§ Short problem:
Reproduce this listing in full.

§ Provided data:
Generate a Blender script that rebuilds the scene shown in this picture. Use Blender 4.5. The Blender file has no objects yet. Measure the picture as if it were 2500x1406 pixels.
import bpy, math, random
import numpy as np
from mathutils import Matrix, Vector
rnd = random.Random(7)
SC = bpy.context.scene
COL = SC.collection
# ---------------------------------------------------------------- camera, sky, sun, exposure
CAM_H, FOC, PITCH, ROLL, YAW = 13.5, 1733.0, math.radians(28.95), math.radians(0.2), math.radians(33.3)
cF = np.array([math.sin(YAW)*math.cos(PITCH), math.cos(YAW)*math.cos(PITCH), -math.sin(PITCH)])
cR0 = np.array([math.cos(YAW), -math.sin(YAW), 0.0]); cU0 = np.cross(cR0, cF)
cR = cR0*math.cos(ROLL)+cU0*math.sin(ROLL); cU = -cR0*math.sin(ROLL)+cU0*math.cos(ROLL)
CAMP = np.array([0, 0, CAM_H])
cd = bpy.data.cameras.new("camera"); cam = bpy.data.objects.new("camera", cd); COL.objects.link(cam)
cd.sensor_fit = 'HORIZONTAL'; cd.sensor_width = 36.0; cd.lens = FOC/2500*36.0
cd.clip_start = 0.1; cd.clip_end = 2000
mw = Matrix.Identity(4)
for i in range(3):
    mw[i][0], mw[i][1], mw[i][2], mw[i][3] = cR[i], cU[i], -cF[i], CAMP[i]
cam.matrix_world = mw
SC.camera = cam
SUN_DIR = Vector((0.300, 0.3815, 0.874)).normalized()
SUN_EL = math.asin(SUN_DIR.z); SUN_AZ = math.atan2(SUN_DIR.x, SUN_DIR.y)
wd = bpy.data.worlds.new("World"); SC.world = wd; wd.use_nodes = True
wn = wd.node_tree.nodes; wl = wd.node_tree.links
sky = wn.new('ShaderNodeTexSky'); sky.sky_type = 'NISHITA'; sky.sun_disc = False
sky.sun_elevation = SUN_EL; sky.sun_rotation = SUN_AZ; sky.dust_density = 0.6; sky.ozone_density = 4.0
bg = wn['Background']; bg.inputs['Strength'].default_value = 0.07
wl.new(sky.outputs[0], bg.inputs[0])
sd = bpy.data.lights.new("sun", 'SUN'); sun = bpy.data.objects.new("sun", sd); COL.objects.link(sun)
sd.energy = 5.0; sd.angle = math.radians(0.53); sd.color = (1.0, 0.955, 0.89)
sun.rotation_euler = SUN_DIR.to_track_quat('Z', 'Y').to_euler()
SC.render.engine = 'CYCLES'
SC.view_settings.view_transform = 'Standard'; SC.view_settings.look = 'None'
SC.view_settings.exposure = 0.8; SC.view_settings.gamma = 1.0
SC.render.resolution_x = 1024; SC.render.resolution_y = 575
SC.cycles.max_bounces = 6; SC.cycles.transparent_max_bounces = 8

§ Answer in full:
Generate a Blender script that rebuilds the scene shown in this picture. Use Blender 4.5. The Blender file has no objects yet. Measure the picture as if it were 2500x1406 pixels.
import bpy, math, random
import numpy as np
from mathutils import Matrix, Vector
rnd = random.Random(7)
SC = bpy.context.scene
COL = SC.collection
# ---------------------------------------------------------------- camera, sky, sun, exposure
CAM_H, FOC, PITCH, ROLL, YAW = 13.5, 1733.0, math.radians(28.95), math.radians(0.2), math.radians(33.3)
cF = np.array([math.sin(YAW)*math.cos(PITCH), math.cos(YAW)*math.cos(PITCH), -math.sin(PITCH)])
cR0 = np.array([math.cos(YAW), -math.sin(YAW), 0.0]); cU0 = np.cross(cR0, cF)
cR = cR0*math.cos(ROLL)+cU0*math.sin(ROLL); cU = -cR0*math.sin(ROLL)+cU0*math.cos(ROLL)
CAMP = np.array([0, 0, CAM_H])
cd = bpy.data.cameras.new("camera"); cam = bpy.data.objects.new("camera", cd); COL.objects.link(cam)
cd.sensor_fit = 'HORIZONTAL'; cd.sensor_width = 36.0; cd.lens = FOC/2500*36.0
cd.clip_start = 0.1; cd.clip_end = 2000
mw = Matrix.Identity(4)
for i in range(3):
    mw[i][0], mw[i][1], mw[i][2], mw[i][3] = cR[i], cU[i], -cF[i], CAMP[i]
cam.matrix_world = mw
SC.camera = cam
SUN_DIR = Vector((0.300, 0.3815, 0.874)).normalized()
SUN_EL = math.asin(SUN_DIR.z); SUN_AZ = math.atan2(SUN_DIR.x, SUN_DIR.y)
wd = bpy.data.worlds.new("World"); SC.world = wd; wd.use_nodes = True
wn = wd.node_tree.nodes; wl = wd.node_tree.links
sky = wn.new('ShaderNodeTexSky'); sky.sky_type = 'NISHITA'; sky.sun_disc = False
sky.sun_elevation = SUN_EL; sky.sun_rotation = SUN_AZ; sky.dust_density = 0.6; sky.ozone_density = 4.0
bg = wn['Background']; bg.inputs['Strength'].default_value = 0.07
wl.new(sky.outputs[0], bg.inputs[0])
sd = bpy.data.lights.new("sun", 'SUN'); sun = bpy.data.objects.new("sun", sd); COL.objects.link(sun)
sd.energy = 5.0; sd.angle = math.radians(0.53); sd.color = (1.0, 0.955, 0.89)
sun.rotation_euler = SUN_DIR.to_track_quat('Z', 'Y').to_euler()
SC.render.engine = 'CYCLES'
SC.view_settings.view_transform = 'Standard'; SC.view_settings.look = 'None'
SC.view_settings.exposure = 0.8; SC.view_settings.gamma = 1.0
SC.render.resolution_x = 1024; SC.render.resolution_y = 575
SC.cycles.max_bounces = 6; SC.cycles.transparent_max_bounces = 8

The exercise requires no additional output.